One area that the SEC may be focusing on for a new round of investigations is insider trading. A long-time key program area for the SEC’s enforcement division, it may be that new actions are coming that could challenge backdated stock options as the “flavor of the month” scandal. Not long ago the New York Times ran an article based on a study it commissioned showing increased trading activity before the public announcement of mergers. The article suggested that such activity may be insider trading (see Blog entry of Aug. 29, 2006). Following that article, Congress began hearings on insider trading.

Now the New York Times reports on what may be another series of insider trading investigations. In an article published on October 16, 2006, the NYT reported on possible insider trading arising from the relationships between lenders and companies. Specifically, bond and debt holder of companies typically have covenants in their lending agreements that require they receive periodic financial reports from companies. Some lenders have periodic conference calls with their borrower companies in which they receive non-public information. Many of these lenders are not the traditional bank lender but are hedge funds, entities the SEC has been trying, with little success, to regulate for sometime.

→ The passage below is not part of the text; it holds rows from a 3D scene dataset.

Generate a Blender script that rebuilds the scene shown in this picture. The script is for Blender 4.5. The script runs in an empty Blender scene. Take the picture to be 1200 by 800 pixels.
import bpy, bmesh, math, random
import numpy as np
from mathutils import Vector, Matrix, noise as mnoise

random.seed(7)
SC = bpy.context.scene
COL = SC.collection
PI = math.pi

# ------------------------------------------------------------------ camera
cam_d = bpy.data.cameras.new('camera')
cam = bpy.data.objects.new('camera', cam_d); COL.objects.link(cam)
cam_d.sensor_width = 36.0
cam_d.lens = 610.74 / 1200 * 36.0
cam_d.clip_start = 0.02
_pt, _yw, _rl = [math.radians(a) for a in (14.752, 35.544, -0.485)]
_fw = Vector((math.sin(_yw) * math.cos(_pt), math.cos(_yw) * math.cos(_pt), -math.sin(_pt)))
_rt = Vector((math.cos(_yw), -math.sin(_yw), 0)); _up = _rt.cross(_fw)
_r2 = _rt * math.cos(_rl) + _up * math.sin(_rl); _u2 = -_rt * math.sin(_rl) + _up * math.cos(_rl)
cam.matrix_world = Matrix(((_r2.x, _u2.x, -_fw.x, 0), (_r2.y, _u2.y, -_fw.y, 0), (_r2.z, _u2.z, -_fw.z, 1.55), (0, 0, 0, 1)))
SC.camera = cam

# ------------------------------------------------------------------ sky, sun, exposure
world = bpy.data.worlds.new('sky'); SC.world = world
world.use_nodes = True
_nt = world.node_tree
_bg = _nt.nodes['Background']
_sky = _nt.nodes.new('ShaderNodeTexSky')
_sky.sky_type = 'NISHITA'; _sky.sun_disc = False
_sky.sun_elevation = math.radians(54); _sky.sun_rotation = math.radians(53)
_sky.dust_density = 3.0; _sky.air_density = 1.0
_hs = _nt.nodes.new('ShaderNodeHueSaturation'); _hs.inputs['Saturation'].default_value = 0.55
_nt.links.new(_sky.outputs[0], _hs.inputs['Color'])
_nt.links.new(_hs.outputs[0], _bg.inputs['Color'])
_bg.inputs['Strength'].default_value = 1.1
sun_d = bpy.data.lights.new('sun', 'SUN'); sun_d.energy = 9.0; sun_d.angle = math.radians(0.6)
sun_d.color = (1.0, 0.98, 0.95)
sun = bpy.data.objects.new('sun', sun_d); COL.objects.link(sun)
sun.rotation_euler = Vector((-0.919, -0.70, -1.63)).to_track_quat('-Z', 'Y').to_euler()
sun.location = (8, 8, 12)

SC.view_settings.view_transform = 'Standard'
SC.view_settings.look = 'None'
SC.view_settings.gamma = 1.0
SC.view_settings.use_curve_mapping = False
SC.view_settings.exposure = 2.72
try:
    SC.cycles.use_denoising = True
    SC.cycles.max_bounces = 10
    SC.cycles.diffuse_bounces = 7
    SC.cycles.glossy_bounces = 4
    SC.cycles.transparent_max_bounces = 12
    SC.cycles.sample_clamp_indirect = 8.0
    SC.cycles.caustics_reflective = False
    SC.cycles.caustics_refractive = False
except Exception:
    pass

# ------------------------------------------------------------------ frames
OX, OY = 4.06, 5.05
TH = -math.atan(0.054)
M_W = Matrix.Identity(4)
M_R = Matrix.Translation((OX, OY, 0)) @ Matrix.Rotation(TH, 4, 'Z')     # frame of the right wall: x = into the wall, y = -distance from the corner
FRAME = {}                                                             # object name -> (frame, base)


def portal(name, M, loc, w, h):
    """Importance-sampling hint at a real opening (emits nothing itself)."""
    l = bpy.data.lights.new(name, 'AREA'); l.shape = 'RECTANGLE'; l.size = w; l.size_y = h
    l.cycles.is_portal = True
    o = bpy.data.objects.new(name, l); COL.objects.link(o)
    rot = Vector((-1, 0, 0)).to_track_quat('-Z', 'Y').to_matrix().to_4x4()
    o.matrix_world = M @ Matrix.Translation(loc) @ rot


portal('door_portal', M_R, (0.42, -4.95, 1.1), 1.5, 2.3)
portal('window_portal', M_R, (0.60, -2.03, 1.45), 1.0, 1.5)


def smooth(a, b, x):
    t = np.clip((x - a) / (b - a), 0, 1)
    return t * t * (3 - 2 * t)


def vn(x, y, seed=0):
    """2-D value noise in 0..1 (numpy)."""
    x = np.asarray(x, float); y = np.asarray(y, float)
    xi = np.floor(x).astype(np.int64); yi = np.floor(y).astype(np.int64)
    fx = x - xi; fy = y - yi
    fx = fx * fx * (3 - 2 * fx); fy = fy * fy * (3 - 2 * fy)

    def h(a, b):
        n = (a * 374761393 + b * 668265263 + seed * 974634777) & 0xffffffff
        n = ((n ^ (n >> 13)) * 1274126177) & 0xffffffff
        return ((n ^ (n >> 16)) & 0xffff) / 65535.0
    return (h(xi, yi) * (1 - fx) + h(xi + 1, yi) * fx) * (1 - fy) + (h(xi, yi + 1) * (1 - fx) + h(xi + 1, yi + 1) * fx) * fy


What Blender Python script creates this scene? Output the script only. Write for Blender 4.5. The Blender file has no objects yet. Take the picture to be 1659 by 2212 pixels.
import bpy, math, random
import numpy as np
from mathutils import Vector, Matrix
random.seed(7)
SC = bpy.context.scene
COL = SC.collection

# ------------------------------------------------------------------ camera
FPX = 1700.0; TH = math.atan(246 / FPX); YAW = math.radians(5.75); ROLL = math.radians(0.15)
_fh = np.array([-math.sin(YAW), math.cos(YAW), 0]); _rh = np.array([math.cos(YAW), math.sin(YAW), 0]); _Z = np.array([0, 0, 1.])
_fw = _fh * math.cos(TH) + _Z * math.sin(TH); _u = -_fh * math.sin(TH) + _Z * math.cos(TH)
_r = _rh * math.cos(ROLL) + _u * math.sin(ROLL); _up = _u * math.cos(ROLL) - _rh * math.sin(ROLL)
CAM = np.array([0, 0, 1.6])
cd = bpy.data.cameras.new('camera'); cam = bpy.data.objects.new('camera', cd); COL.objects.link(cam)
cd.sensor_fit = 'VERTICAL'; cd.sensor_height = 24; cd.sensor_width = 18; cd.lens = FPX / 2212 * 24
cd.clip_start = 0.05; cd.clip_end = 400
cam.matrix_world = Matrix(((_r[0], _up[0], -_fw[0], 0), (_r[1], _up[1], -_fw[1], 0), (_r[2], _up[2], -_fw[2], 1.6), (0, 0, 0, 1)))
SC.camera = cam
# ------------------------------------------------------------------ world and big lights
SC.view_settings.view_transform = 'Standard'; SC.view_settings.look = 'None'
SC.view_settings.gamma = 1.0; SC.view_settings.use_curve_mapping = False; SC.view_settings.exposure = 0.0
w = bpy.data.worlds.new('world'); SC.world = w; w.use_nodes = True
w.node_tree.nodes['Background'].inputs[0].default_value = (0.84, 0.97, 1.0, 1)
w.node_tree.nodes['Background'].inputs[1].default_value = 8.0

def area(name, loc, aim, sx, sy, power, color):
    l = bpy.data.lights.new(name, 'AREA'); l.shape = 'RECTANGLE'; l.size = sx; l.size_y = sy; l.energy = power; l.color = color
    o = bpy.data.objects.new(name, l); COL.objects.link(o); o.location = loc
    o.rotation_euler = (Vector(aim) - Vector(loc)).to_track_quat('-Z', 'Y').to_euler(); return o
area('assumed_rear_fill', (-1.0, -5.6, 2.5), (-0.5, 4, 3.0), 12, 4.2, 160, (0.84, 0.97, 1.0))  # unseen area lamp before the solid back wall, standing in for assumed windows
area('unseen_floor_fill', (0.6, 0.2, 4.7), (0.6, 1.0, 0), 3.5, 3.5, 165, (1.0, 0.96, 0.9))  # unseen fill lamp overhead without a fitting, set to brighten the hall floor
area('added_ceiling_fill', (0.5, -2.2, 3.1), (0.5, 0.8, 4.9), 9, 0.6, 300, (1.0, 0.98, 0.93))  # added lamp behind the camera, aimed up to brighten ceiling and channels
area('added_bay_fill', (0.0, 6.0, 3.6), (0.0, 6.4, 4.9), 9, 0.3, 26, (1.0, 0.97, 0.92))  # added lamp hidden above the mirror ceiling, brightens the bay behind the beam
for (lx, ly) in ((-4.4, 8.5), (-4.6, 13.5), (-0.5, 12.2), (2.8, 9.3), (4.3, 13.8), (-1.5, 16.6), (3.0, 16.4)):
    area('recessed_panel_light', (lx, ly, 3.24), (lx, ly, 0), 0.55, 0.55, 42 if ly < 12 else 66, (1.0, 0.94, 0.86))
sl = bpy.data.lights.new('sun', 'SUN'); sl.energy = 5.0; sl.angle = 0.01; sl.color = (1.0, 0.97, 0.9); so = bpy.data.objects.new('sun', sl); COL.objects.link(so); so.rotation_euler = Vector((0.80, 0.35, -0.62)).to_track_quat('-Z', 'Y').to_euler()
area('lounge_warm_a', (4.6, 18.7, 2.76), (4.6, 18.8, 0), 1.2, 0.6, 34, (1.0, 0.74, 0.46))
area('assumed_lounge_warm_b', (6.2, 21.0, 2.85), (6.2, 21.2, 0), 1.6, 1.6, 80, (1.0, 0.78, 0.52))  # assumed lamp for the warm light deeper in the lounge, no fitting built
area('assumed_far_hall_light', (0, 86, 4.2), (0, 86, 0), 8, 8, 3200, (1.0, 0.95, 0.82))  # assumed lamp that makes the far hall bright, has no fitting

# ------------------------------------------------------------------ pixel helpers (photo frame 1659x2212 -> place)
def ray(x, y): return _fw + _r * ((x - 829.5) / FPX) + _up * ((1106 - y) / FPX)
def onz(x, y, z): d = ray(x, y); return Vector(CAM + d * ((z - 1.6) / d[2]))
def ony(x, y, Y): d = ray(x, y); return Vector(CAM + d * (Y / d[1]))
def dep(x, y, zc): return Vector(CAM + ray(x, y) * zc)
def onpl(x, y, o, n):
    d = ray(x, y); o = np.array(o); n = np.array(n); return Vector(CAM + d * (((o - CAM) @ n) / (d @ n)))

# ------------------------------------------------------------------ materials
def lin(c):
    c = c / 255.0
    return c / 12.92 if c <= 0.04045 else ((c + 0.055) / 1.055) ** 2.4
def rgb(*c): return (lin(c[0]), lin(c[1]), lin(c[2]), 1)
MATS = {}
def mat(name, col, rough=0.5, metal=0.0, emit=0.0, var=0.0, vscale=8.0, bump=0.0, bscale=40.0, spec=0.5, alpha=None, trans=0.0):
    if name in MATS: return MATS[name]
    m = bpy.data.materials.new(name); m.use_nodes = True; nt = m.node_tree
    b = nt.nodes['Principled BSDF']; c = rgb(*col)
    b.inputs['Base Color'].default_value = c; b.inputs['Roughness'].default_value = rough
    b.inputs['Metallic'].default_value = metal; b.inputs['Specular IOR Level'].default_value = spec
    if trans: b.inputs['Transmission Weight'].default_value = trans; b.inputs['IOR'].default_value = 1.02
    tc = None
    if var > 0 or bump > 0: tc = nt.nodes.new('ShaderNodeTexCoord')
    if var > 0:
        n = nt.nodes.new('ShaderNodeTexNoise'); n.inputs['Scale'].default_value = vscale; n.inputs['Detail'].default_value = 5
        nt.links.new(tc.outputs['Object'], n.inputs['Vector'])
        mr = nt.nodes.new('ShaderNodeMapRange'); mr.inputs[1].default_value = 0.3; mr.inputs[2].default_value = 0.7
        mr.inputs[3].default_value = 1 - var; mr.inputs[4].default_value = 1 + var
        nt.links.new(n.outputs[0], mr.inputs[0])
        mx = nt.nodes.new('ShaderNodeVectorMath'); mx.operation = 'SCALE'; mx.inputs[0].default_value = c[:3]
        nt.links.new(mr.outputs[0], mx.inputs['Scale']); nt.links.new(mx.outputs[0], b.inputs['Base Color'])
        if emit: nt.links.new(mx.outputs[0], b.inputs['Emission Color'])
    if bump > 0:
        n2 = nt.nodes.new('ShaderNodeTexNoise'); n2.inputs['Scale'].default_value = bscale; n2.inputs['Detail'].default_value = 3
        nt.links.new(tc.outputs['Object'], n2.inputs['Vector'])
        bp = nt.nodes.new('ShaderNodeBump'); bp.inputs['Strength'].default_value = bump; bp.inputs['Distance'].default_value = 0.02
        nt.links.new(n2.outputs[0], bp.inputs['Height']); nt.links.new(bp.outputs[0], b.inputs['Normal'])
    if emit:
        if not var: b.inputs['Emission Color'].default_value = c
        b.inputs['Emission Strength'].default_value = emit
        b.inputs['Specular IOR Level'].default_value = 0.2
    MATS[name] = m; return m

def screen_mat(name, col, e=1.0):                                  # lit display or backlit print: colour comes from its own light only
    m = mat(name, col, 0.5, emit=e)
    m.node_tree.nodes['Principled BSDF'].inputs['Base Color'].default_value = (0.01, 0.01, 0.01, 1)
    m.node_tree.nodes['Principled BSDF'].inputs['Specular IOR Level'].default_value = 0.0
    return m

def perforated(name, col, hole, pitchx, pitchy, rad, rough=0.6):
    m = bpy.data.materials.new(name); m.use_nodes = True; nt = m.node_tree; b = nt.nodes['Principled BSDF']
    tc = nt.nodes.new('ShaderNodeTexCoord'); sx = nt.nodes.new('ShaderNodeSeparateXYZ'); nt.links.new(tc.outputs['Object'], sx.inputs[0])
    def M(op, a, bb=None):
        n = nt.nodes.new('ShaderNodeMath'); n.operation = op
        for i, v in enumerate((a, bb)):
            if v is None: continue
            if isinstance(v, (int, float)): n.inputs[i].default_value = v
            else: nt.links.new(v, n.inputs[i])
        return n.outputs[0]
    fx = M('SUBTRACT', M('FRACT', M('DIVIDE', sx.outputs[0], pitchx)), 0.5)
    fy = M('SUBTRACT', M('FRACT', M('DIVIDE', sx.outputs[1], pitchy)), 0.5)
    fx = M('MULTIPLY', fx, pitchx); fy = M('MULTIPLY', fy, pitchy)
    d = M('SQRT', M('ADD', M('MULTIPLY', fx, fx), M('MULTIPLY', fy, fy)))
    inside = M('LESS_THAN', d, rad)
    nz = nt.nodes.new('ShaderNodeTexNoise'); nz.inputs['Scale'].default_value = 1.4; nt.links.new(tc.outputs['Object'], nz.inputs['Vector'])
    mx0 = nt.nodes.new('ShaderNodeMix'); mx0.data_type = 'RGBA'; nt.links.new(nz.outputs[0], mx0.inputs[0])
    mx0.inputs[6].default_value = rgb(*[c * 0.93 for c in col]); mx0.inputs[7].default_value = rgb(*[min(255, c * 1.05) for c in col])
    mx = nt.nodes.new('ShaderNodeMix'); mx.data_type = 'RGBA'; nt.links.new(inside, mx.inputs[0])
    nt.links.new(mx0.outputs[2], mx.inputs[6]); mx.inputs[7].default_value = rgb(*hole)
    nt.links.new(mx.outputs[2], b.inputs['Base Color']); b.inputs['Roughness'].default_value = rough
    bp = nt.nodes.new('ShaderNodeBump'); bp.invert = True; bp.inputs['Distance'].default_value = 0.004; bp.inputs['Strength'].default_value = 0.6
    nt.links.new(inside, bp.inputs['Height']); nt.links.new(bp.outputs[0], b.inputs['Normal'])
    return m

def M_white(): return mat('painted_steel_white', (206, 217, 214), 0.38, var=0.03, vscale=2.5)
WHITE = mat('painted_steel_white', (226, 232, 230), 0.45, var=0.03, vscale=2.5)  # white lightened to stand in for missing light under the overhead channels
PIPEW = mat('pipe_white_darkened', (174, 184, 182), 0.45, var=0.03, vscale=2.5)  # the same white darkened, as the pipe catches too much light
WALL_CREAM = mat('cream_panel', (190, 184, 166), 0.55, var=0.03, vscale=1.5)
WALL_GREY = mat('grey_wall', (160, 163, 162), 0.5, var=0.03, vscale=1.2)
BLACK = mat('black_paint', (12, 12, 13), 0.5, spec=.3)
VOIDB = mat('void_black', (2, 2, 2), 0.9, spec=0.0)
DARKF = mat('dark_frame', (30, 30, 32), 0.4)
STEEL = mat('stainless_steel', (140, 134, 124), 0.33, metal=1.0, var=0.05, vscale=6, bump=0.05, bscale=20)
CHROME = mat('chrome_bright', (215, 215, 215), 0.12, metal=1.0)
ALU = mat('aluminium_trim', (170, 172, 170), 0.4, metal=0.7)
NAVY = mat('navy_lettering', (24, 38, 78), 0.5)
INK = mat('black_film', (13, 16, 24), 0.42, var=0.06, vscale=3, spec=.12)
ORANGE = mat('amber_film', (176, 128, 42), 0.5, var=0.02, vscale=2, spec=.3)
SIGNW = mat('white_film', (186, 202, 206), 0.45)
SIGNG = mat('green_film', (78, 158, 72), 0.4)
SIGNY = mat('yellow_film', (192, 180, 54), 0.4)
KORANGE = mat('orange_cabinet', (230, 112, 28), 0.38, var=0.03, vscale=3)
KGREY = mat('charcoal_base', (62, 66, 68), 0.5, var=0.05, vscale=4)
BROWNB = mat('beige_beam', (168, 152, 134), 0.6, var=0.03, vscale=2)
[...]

As a result of their bond contracts and lending agreements hedge funds and other lenders may be receiving the material non-public information about their borrower companies. To the extent this information is material, trading by the recipients prior to its disclosure would be prohibited by insider trading rules. The information receive under the bond and lending agreements may, however, not be material. The information may be non-public but in and of itself may not be material. When that information is added to other bits of information it may become knowledge which investors seek – material information.

Piecing together bits and pieces of non-material information is the type of practice that analysts and shrewd investors are suppose to do. In fact, that type of activity contributes to the overall efficiency of the securities markets. The efficient market theory is of course the basis for much of the SEC’s regulation of corporate information. At the same time, just where the line is between what is material and what is not material and between what has become material because non-material information has been carefully compiled and totals material information can be a difficult task. The NYT article reports that the SEC is looking at these issues. It should be interesting to watch where the SEC draws the line in these cases. If the SEC is to aggressive it can deter the market efficiency that is key to much of its regulation. If it is not aggressive enough it could permit hedge funds and other lenders to have an insider trading advantage in the securities markets that can undermine investor integrity.